Şimdi olayın mevzuat karşısındaki durumu açığa çıktığına göre şu değerlendirmeleri yapabiliriz:
Böyle bir toplantı ve usulü yasada yok. Toplantının hangi kurulun toplantısı olduğu belli değil. Yüksek Koordinasyon Kurulu toplantısı ise Belediye Başkanının katılması söz konusu bile değil. Çünkü kurul üyesi değil. Yok eğer İl Koordinasyon Kurulu toplantısı ise olağan toplantı olması ( Yılda 2 kez) sekretayanın bu toplantıyı planlayıp tarih , saat ve yerini ilgililerine bildirmesi gerekyor. Olağanüstü bir toplantı olması halinde Belediye Başkanı talimat beklemeksizin AFAD İl Merkezinde kurul oluşumuna katılmak zorunda ama bunun için de AFAD Başkanlığı tarafından '' Genel hayata müessir olup olmadığına '' dair bir karar alınması ve bunun duyurulmasına gerek var. İstaanbulda yaşanan son depremde de böyle bir kararın alınmadığı açık olduğundan Belediye Başkanının toplantıya katılması diye bir zorunluluk yok. Hem daha önce belirttiğim gibi bu toplantının hangi kurula ait olduğu bile belli değil.

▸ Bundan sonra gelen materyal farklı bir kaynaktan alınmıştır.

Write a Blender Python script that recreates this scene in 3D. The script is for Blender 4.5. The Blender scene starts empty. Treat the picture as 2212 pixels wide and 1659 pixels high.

Sonuç olarak da şumları söylemek mümkün:
1- Devlet erkanı usul , yasa bilmiyor. ( Bu iyi olasılık) 18 yıldır devleti bir nevi kafalarına göre yönetmeye alışmışlar. Araya kendilerinden olmayan bir yetkili girdiğinde boşa düşüyorlar , bilgisizlikleri açığa çıkıyor.
2- Tüm bunları biliyorlar ,( Bu kötü olasılık) İstanbul Belediye Başkanına tuzak kurup halk ve kanunlar nezginde görevini yapmıyor konumuna sokup görevden alabilmek için yasal zemin yaratmaya çalışıyorlar.
3- Devleti kendilerine göre yönetmeye alıştıkları için ( Karma olasılık) böyle bir toplantı yaptılar. İlkine Sn İmamoğlu davet edildiği için (nezaketen) katıldı. Sonra sizin dediğiniz gibi teknik çalışmalar yapılmak üzere devamı kararlaştırıldı. İktidar temsilcilerinin aklına her zaman olduğu gibi cin fikirlilik geldi ve bu yaşananlar gerçekleşti. Bu olayı fırsata çevirmeye çalıştılar.( Halk nezdinde kötü duruma düşürmek , itibar kaybettirmek , görevden alma zemini yaratmak vs)
Sonuç olarak baktığımızda gördüğümüz ,bu iktidar döneminde , başka olaylarda da tanık olduğumuz şekilde , Türkiyede yasanın , hukukun hiçbir şekilde işlemediğini , Muz Cumhuriyetlerinden de beter bir şekilde ülkenin yönetildiğini görüyoruz.